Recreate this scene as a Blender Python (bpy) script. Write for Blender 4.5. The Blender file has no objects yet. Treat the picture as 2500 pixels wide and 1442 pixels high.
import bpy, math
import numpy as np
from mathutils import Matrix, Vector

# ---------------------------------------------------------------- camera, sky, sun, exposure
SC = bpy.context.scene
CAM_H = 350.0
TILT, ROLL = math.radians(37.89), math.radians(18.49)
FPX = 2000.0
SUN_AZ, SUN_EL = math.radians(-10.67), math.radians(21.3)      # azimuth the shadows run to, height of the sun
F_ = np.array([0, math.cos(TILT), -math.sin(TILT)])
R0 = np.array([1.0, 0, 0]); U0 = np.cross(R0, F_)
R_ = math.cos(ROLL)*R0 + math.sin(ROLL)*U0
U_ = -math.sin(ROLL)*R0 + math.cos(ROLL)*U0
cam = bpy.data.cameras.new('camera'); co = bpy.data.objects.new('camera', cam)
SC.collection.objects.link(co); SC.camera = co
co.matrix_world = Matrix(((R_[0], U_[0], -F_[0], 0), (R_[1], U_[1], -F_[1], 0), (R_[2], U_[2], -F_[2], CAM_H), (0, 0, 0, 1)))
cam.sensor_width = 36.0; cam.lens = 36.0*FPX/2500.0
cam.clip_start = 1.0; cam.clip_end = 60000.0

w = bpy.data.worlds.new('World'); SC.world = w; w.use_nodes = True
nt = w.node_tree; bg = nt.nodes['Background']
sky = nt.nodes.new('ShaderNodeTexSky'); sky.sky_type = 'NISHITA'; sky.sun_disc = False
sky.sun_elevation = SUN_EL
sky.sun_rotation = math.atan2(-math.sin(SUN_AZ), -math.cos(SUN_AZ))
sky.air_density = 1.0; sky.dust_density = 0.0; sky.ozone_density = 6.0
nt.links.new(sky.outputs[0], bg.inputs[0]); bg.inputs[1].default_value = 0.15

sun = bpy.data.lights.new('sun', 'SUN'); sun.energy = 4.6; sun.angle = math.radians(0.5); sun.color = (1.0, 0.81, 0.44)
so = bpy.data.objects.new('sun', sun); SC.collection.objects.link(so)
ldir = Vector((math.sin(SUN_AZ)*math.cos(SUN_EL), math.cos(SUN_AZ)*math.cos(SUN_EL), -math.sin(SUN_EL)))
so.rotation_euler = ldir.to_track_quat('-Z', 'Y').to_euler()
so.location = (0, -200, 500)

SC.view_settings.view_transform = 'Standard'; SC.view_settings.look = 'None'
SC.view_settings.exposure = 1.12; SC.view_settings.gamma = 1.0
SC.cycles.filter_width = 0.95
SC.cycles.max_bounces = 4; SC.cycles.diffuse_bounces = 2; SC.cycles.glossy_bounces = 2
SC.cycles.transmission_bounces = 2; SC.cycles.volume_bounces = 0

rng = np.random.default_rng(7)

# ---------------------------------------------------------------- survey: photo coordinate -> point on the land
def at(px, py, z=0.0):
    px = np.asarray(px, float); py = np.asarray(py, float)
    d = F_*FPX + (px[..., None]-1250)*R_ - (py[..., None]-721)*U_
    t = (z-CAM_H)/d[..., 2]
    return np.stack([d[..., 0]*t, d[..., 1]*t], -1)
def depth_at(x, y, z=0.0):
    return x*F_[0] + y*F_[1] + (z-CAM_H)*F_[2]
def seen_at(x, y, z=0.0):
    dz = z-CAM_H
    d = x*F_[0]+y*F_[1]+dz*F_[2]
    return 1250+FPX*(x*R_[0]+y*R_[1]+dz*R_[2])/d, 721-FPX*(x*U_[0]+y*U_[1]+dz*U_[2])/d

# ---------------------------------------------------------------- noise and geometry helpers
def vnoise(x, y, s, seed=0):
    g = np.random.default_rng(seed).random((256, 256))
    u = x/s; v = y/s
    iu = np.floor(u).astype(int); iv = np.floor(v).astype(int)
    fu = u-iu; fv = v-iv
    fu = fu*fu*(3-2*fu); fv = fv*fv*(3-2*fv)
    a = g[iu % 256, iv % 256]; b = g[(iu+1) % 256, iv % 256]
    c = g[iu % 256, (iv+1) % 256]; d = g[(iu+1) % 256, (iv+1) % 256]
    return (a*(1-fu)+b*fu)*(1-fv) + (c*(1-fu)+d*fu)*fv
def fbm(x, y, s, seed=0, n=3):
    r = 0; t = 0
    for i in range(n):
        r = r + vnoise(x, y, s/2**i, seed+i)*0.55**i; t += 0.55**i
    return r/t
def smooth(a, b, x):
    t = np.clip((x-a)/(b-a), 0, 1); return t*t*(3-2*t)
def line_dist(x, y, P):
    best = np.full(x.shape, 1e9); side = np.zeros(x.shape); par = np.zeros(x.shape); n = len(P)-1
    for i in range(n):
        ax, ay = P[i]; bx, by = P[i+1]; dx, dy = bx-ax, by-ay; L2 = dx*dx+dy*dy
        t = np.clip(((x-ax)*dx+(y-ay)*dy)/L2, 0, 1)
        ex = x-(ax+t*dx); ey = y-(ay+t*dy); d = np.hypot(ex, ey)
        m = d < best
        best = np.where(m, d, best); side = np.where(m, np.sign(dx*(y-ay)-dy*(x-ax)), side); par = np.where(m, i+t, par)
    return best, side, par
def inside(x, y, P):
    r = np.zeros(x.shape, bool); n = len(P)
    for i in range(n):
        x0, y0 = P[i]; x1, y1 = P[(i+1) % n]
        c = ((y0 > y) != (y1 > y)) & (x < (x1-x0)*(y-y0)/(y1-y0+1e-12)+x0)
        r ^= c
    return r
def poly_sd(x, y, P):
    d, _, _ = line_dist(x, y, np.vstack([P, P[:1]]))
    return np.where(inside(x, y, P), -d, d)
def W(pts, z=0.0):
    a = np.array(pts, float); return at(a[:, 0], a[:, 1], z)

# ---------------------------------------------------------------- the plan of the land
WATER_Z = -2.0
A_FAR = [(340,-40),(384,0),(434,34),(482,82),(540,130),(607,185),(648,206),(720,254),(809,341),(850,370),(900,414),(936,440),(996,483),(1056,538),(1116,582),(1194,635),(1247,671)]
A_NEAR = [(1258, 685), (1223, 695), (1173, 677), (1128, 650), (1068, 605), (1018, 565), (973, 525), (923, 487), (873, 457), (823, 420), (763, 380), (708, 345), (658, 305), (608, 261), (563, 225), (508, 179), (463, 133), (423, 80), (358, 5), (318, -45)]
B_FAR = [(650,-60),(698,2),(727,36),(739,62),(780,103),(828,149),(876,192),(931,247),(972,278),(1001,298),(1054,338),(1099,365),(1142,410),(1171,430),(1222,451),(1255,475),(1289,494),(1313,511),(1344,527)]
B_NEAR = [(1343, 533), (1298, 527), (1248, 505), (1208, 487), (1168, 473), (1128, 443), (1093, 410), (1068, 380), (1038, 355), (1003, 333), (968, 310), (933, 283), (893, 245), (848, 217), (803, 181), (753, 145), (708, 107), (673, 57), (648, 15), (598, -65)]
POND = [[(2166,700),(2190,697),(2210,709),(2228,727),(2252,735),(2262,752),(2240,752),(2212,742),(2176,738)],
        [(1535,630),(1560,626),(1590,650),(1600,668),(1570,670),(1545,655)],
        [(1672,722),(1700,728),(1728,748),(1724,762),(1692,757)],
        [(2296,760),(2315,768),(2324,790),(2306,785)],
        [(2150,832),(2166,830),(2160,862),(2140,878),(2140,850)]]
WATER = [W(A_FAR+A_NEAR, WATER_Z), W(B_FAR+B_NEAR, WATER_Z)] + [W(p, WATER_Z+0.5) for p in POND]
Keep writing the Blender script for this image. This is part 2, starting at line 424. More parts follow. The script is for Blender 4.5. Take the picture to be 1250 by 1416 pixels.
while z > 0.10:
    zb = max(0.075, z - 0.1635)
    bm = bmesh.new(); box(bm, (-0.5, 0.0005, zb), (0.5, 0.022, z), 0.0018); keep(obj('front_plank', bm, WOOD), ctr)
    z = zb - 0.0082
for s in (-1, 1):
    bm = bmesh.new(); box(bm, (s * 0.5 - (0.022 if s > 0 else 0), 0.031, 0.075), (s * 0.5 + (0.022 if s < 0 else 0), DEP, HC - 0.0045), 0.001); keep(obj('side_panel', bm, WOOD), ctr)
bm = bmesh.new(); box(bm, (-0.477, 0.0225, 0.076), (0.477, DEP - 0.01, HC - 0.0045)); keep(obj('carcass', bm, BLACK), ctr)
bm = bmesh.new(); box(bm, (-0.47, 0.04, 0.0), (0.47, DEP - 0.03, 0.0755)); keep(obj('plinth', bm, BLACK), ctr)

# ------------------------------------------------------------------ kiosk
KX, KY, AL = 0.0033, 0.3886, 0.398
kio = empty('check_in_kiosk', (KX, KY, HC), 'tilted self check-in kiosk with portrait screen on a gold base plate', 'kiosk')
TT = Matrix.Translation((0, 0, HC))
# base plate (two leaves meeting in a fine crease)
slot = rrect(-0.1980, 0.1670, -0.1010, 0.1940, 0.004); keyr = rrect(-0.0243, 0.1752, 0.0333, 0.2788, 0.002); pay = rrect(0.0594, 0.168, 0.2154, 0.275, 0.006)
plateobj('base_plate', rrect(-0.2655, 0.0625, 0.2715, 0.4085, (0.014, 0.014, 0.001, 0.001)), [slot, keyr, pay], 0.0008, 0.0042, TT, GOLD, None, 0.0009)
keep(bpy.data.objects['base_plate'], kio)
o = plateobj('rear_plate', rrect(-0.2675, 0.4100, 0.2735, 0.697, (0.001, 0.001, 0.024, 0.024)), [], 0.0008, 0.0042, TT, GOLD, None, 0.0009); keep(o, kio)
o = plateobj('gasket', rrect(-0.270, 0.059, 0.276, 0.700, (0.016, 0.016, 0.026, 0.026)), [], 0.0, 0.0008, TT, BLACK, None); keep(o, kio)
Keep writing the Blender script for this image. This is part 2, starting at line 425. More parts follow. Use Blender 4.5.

* * * * * * *

PROBLEM DESCRIPTION
Print, please, the lines above from the very first through the one that holds "from mathutils import Matrix, Vector", both included, word for word and with nothing else.

THE SOLUTION
Recreate this scene as a Blender Python (bpy) script. Write for Blender 4.5. The Blender file has no objects yet. Treat the picture as 2500 pixels wide and 1442 pixels high.
import bpy, math
import numpy as np
from mathutils import Matrix, Vector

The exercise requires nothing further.